We don’t think about it much, but space for a marshland to migrate and respond to rising seas is a rare luxury in the United States. Many marshes abut dense development. As the sea rises, those marshes will not be able to move inland, and if nothing is done to protect them, they will disappear.  How to save marshes and simultaneously protect development is one of the more vexing issues coastal managers face. Experts think what it boils down to is that we have to engineer totally new solutions.

“We have to turn ideas on their head,” Will Travis, the executive director of San Francisco Bay Conservation and Development Commission told me.

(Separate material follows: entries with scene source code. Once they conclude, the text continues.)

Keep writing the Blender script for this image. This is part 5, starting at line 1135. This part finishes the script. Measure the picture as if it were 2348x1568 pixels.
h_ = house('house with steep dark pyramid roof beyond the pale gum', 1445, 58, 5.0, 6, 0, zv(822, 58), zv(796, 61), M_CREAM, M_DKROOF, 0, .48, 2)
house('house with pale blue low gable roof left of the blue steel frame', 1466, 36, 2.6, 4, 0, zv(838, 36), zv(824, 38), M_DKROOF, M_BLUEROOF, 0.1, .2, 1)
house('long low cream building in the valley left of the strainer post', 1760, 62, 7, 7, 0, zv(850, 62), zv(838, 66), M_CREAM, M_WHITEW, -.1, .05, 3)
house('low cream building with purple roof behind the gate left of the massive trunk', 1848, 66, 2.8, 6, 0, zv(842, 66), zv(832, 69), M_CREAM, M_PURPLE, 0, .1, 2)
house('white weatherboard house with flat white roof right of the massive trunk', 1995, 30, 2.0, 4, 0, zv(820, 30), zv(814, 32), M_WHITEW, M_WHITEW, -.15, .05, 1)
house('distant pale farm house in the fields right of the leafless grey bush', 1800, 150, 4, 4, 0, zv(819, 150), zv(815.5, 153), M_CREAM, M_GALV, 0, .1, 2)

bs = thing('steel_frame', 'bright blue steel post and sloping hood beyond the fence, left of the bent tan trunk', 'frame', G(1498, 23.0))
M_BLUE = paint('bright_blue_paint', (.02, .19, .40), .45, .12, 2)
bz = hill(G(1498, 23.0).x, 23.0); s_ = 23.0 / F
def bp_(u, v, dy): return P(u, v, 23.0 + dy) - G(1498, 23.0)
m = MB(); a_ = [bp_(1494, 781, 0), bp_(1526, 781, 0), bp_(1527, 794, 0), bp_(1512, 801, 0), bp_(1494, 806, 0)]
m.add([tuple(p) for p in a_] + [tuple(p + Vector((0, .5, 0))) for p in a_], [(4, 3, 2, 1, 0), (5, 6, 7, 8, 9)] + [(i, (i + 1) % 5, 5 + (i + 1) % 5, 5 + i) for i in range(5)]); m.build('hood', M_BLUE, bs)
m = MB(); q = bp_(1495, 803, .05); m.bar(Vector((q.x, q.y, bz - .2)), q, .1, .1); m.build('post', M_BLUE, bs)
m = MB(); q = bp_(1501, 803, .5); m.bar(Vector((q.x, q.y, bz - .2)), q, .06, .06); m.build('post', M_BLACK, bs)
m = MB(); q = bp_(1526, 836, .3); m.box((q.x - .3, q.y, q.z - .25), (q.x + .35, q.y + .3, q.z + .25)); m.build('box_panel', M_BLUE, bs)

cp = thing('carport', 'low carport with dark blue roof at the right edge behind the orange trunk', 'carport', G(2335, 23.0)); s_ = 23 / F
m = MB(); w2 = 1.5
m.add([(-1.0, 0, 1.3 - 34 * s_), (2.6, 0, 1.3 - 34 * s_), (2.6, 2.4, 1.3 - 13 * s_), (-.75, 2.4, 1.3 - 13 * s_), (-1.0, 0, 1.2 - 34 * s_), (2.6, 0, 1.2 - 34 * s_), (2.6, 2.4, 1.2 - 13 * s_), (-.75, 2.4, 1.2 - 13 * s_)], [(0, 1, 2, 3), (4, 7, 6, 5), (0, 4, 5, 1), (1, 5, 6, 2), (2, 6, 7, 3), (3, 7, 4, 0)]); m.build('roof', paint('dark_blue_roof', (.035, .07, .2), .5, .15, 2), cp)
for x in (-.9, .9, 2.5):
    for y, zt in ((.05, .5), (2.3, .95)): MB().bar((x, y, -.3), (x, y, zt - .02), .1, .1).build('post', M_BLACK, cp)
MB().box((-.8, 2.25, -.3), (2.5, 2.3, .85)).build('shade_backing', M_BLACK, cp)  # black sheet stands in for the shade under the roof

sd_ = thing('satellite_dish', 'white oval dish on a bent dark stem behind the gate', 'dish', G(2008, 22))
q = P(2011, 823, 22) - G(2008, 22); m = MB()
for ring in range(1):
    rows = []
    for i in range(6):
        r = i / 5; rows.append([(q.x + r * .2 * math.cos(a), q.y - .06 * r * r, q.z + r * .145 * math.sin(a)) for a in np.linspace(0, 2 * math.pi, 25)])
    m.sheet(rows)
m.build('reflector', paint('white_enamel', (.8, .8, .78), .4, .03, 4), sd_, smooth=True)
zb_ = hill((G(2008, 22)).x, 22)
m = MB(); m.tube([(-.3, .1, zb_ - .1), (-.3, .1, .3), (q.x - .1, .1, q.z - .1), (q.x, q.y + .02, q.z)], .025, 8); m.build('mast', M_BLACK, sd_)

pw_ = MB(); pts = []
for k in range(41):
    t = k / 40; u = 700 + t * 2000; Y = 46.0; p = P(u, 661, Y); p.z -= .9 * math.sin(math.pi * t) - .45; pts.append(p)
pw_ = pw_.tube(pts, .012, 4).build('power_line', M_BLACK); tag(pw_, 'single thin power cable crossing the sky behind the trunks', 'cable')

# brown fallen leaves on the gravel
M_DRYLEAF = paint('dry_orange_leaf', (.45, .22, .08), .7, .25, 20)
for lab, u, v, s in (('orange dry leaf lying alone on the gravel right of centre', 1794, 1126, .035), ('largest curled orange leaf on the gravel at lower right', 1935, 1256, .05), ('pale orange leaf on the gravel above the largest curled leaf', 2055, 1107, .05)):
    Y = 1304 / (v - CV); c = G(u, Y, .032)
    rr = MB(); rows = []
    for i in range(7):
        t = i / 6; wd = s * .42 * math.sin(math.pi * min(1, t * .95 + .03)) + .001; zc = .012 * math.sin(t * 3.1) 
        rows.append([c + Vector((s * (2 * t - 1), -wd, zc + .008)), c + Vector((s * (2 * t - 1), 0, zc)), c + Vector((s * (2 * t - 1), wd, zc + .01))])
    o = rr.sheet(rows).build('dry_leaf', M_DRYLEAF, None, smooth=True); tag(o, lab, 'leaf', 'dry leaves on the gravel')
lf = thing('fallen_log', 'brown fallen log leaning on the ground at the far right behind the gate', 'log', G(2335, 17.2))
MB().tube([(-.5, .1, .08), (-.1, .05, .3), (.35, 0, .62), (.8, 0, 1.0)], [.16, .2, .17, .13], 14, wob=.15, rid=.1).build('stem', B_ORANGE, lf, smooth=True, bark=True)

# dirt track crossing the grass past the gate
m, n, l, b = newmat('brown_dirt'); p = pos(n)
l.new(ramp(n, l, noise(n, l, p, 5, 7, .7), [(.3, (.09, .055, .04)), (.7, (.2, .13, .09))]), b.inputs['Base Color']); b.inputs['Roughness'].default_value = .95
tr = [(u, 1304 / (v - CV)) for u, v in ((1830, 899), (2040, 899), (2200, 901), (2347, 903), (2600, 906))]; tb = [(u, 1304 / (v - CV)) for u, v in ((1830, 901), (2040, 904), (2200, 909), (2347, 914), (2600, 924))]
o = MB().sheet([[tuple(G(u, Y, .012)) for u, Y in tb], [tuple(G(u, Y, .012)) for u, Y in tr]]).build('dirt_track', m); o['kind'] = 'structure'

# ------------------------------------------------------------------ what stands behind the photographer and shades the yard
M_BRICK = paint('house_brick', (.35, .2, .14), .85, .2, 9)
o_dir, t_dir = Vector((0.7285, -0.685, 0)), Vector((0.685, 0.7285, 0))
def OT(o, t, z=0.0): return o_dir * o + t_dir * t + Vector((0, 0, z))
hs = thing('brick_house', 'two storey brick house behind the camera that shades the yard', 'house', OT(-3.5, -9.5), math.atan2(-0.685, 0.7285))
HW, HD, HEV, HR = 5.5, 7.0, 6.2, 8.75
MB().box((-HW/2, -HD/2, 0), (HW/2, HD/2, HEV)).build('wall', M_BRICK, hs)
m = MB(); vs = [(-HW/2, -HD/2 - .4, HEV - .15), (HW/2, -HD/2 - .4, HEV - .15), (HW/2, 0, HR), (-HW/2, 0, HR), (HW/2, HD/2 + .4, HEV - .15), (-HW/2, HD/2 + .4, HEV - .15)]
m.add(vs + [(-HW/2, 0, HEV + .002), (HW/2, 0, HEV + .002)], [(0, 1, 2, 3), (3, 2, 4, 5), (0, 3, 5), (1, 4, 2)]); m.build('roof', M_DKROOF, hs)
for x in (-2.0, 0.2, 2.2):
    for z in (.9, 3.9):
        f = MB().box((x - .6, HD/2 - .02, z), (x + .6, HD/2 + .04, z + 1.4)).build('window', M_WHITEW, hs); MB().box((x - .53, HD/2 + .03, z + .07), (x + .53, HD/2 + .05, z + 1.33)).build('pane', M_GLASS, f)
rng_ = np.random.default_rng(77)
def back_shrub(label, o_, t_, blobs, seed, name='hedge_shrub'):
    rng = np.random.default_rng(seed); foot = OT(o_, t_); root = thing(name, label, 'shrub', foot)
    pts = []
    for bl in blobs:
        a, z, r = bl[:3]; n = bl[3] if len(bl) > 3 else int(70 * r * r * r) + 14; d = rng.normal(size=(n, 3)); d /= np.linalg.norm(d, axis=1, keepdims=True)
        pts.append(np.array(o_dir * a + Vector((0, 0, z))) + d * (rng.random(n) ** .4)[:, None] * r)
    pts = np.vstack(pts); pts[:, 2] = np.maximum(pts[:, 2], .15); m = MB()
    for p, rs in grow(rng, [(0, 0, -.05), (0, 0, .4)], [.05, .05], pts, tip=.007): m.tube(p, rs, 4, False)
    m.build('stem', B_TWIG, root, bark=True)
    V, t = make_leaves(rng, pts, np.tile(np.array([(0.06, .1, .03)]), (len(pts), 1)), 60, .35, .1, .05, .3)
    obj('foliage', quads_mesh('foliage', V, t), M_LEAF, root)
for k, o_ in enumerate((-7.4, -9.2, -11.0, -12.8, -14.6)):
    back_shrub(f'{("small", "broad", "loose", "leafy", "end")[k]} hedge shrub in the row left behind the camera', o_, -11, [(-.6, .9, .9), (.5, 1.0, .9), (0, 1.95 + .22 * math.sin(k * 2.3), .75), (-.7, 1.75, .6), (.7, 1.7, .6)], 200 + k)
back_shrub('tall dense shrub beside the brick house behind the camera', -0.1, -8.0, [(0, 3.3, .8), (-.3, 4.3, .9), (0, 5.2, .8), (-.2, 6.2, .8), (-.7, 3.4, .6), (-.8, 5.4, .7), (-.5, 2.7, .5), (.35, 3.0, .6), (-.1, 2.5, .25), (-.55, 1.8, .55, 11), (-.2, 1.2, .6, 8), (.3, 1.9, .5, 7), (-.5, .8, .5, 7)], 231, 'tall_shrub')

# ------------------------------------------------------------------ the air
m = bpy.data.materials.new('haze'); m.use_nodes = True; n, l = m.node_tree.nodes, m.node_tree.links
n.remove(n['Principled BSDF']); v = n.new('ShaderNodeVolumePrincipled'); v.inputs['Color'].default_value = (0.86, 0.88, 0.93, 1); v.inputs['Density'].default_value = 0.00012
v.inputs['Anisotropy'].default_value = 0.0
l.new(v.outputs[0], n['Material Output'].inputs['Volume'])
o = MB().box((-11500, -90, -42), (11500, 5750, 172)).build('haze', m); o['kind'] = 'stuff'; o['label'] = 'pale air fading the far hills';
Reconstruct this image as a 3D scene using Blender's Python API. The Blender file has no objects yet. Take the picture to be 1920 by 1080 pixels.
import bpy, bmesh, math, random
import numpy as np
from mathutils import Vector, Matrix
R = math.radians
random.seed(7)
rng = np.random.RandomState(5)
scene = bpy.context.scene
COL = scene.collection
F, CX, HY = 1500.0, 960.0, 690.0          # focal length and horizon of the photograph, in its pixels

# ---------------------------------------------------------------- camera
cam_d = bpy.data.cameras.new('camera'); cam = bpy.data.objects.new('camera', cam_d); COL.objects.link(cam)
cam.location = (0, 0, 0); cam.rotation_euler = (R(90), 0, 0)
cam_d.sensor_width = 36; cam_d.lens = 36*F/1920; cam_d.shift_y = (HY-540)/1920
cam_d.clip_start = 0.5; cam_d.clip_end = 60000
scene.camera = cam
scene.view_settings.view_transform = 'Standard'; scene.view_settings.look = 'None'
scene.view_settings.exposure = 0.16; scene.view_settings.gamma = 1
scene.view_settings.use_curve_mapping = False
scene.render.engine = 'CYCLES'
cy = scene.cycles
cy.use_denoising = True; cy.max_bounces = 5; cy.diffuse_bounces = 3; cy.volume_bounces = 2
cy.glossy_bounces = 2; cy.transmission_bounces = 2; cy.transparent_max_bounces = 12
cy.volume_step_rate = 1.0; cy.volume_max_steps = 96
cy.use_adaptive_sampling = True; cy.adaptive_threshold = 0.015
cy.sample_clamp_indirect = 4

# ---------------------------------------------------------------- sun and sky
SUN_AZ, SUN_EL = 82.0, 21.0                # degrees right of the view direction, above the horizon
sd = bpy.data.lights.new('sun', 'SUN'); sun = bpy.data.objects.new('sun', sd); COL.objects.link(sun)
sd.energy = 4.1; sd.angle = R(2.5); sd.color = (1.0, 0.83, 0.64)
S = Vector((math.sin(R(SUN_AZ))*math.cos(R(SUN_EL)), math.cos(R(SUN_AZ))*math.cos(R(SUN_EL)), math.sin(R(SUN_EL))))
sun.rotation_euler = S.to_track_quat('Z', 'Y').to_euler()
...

At the workshop, the familiar “hold-the-line”  strategy of armoring shoreline was presented as yesterday’s methodology. Levees would need to be built bigger and taller to handle higher seas and more powerful waves. And counter intuitively, levees can increase community vulnerability over time, because they encourage development directly behind them, and cause the erosion of storm-buffering habitat, like beaches and wetlands, on the seaward side.

“The task now is to enhance or use natural systems processes to create a solution. This will be the state of the process in five years,” said David Revell, a senior associate at the engineering firm Phil Williams and Associates.

Following the workshop, a new inter-agency team formed to incorporate adaptation planning into the update of the Marin County Local Coastal Program. For the California Coastal Commission and other workshop organizers, this is good news.

According to Travis, one of the biggest hurdles to action on climate change is moving it to the top of agencies’  agendas so that the impacts are factored into today’s decision-making processes.

“The problem is not managers figuring out what to do. The hard part is taking the future crisis and getting prepared for it now.”

Brian Aviles, in blue, and other workshop participants interview a Marshall homeowner about his concerns over climate changes and sea level rise in his community.